En este contexto la actual sequía no hace sino incrementar el desequilibrio de fondo, y forzar a un incremento temporal de la sobreexplotación de las aguas subterráneas, acelerando su agotamiento. Las desaladoras, como suministro de alto coste, permanente y de base, pueden resolver problemas puntuales de abastecimiento, pero no pueden resolver este problema global salvo que se decida incrementar su producción hasta niveles muy elevados, similares a los de los recursos convencionales, lo que llevará, sin perjuicio de sus importantes impactos ambientales, a costes medios resultantes que resultarán desincentivadores de buena parte de la actividad agraria y harán perder competitividad al resto de sectores. Esto conducirá ineludiblemente al progresivo abandono de tierras regadas hacia procesos urbanizadores y turísticos, que podrán pagar por sí mismos, sin necesidad de ayudas públicas, los altos costes del agua desalada. Podrá así en efecto haber más agua y garantizarse su suministro estable, pero solo para el que tenga capacidad económica para soportar sus altos costes, o a costa de sustanciales subsidios públicos y subvenciones cruzadas, insostenibles a medio y largo plazo.

No se trata, pues, como a veces se ha planteado de forma simplista, de elegir entre técnicas distintas -desalación o trasvase-, sino de prefigurar todo un modelo de ordenación territorial a largo plazo que, simplificadamente, opte por mantener u opte por desmantelar buena parte del regadío mediterráneo hoy existente.

Esta ventaja esgrimida de la falta de conflictividad territorial de la desalación en realidad enmascara un problema de fondo mucho más grave, y es la práctica imposibilidad actual de articular grandes proyectos compartidos más allá de las fronteras territoriales autonómicas. El examen del tratamiento dado a las aguas en algunas de las reformas estatutarias en curso muestra bien a las claras esta lamentable y reaccionaria tendencia.
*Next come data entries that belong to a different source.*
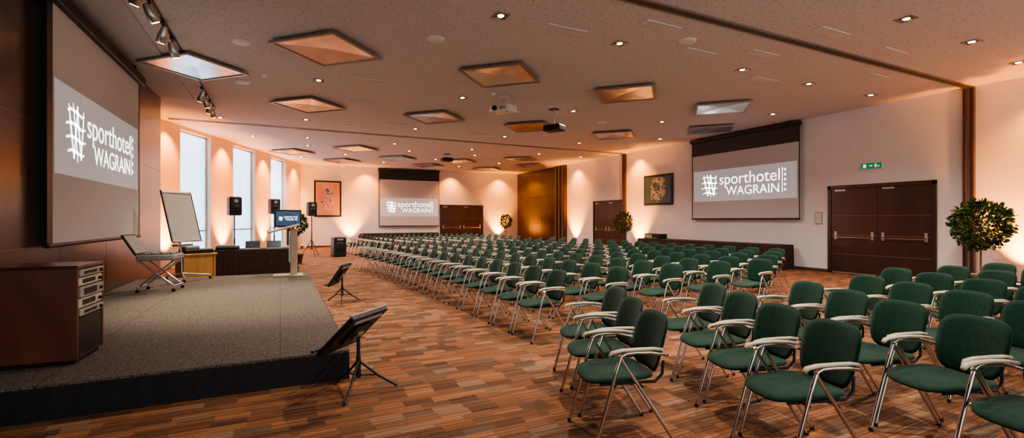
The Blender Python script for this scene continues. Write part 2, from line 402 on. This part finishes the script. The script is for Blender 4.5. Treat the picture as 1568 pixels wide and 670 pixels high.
# exit sign
b=MB(); b.box((0,-.06,0),(.50,-.002,.17),M_white,.005); b.box((.01,-.064,.01),(.49,-.06,.16),M_exit)
b.box((.05,-.067,.04),(.12,-.064,.13),M_exitw); b.tube([(.20,-.066,.085),(.27,-.066,.085)],.012,M_exitw,6); b.box((.33,-.067,.04),(.36,-.064,.13),M_exitw);b.box((.38,-.067,.06),(.44,-.064,.08),M_exitw)
b.obj('exit_sign',(XR,7.35,2.86),R(-90))
b=MB(); b.box((0,-.02,0),(.22,-.001,.36),M_grey,.005); b.box((.02,-.024,.03),(.20,-.02,.33),M_paper); b.obj('room_notice_plate',(XR,8.62,1.38),R(-90))
b=MB(); b.box((0,-.02,0),(.11,-.001,.11),M_grey,.006); b.box((.02,-.028,.02),(.09,-.02,.09),M_white,.004); b.obj('light_switch',(XR,5.55,1.36),R(-90))

# ---------------------------------------------------------------- ceiling fittings
def panel_mesh(r=.93):
    b=MB(); b.T=Matrix.Rotation(R(45),4,'Z'); a=r/math.sqrt(2)
    for sx,sy,ex,ey in ((-a,-a,a,-a+.05),(-a,a-.05,a,a),(-a,-a+.05,-a+.05,a-.05),(a-.05,-a+.05,a,a-.05)):
        b.box((sx,sy,-.085),(ex,ey,-.045),M_pframe)
    i=a-.05
    vs=[(-i,-i,-.07),(i,-i,-.07),(i,i,-.07),(-i,i,-.07),(0,0,-.03)]
    b.add(vs,[(0,1,4),(1,2,4),(2,3,4),(3,0,4)],M_panel)
    b.box((-i,-i,-.022),(i,i,-.012),M_pframe)
    for x in (-.4,.4):
        for y in (-.4,.4): b.box((x-.02,y-.02,-.02),(x+.02,y+.02,0),M_pframe)
    return b.mesh('reflector_panel')
pm=panel_mesh()
for x,y in [(.75,8.9),(4.1,8.9),(7.37,8.9),(10.6,8.9),(.68,13.4),(4.05,13.4),(7.2,13.4),(10.55,13.4),(-1.5,11.05),(12.8,11.2),
            (.5,22.9),(2.85,20.7),(5.1,23.0),(2.8,25.2),(8.2,22.8),(10.6,20.7),(10.9,25.6),(7.3,25.4),(12.4,22.9)]:
    inst('ceiling_reflector_panel',pm,(x,y,ZC-.0))
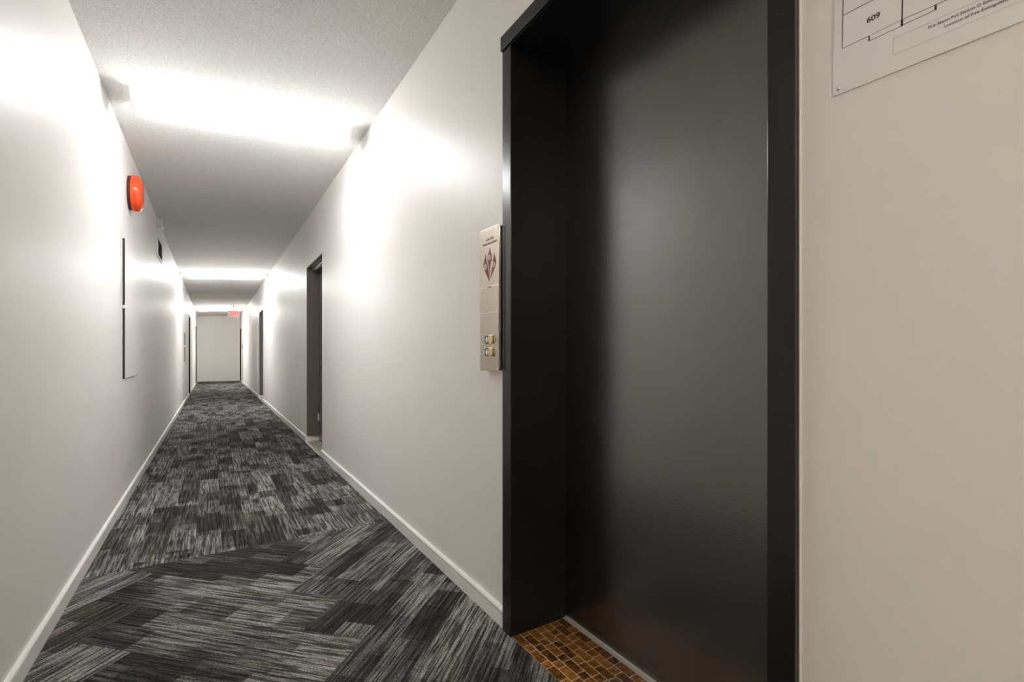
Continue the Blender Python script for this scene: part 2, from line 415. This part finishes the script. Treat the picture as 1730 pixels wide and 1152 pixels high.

Se han cumplido 85 años desde que Ortega publicara su España invertebrada. Es oportuno recordar que las Confederaciones Hidrográficas se conciben en esa misma época, desde posiciones socialistas, precisamente como entidades supraregionales, capaces de vertebrar territorios más allá de sus fronteras políticas, construyendo, a partir de la base fisiográfica de la cuenca hidrográfica, una estructura institucional superior e integradora. En ese caso, como en muchos otros, la superación de los localismos hidráulicos ha sido un rasgo definitorio de la mejor tradición de políticas públicas en materia de aguas. El movimiento de inflexión que parece producirse, de práctica renuncia o postergación de proyectos globales en favor de una creciente autarquía hidráulica, no solo es contrario a este impulso vertebrador, sino que difícilmente se entiende desde posiciones de izquierda, históricamente caracterizadas en el campo del agua por el sueño político de superar los sentimientos de apropiación local, y compartir y allegar recursos para todos de forma solidaria e integradora.